The first lesson we can draw from the report can be expressed by two figures: “The number of passengers passing through the airports of mainland France increased from 90 million in 1994 to 164 million in 2014”, explains Laurent Terral, the co-author of the report and a researcher at IFSTTAR’s City, Mobility and Transport Laboratory (LVMT). The main factor behind this has been the dramatic rise in international traffic, which alone has been responsible for 93.3% of this increase. But the major trends at work are not always what one would expect. To give one example, although the Parisian airports still attract more than 50% of traffic this percentage has been falling in the last decade due to competition from their provincial counterparts whose contribution to the increase in traffic increased from 40 % in 1994-2004 to 56 % in 2004-2014.
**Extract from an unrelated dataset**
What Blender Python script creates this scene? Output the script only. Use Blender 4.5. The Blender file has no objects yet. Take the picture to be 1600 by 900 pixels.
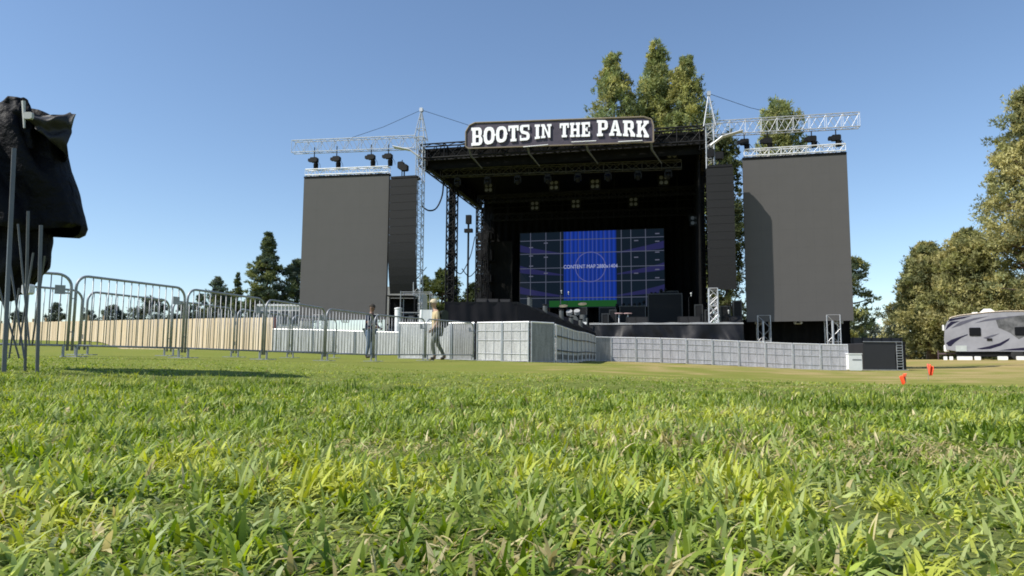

Almose twice the volume of traffic… but some disparities

Nevertheless, the picture differs greatly from one airport to another with regard to increased traffic, budgetary equilibrium and market (general public or private business flights), for example. In addition, in the last 20 years air traffic has tended to become concentrated in ten or so airports each handling more than 3 million passengers a year. “But this does not exclude some local successes such as Carcassonne and Bergerac, which also represents a genuine change”, Laurent Terral adds. According to the report, it is very difficult for an airport to achieve budgetary equilibrium with fewer than 500,000 passengers a year… and simply impossible under 200,000.

The authors have also identified a large number of factors that explain the current situation with regard to airports: the reorganisation of passenger flows brought about by low-cost companies, the decentralisation policy pursued by the State since 2005, competition from the TGV and motorways, the reduction in state support, etc. Nevertheless, mainland France is still well connected to the airport network - most areas are less than two hours away from an airport which operates flights to an intercontinental hub. There are still some airports with low levels of traffic which, in the authors’ view, could become viable with a revival of tourism. More broadly, the report makes a series of recommendations, for example, to help airports become more competitive and regions optimise the country’s airport network, and to provide a better understanding of public and private management methods.

Some unanswered questions

Ultimately, this report will help local stakeholders make decisions about the future of their airports. “But many questions relating to the interactions between an airport and its surrounding area remain unanswered”, Laurent Terral continues, “because, surprising as it may seem, as yet few studies have considered airports”. For example, we lack studies that could enable us to identify their impact on the planning, attractiveness and economic vitality of the areas where they are located. The LVMT researcher concludes thus: “IFSTTAR has resources on all these topics and can provide original insights”. This is a welcome proposition at a time when all France’s new super-regions are wondering how to modify their regional airport planning scheme.


* “Rapport sur le maillage aéroportuaire français”, CSAC/DGAC/CGET, 2017.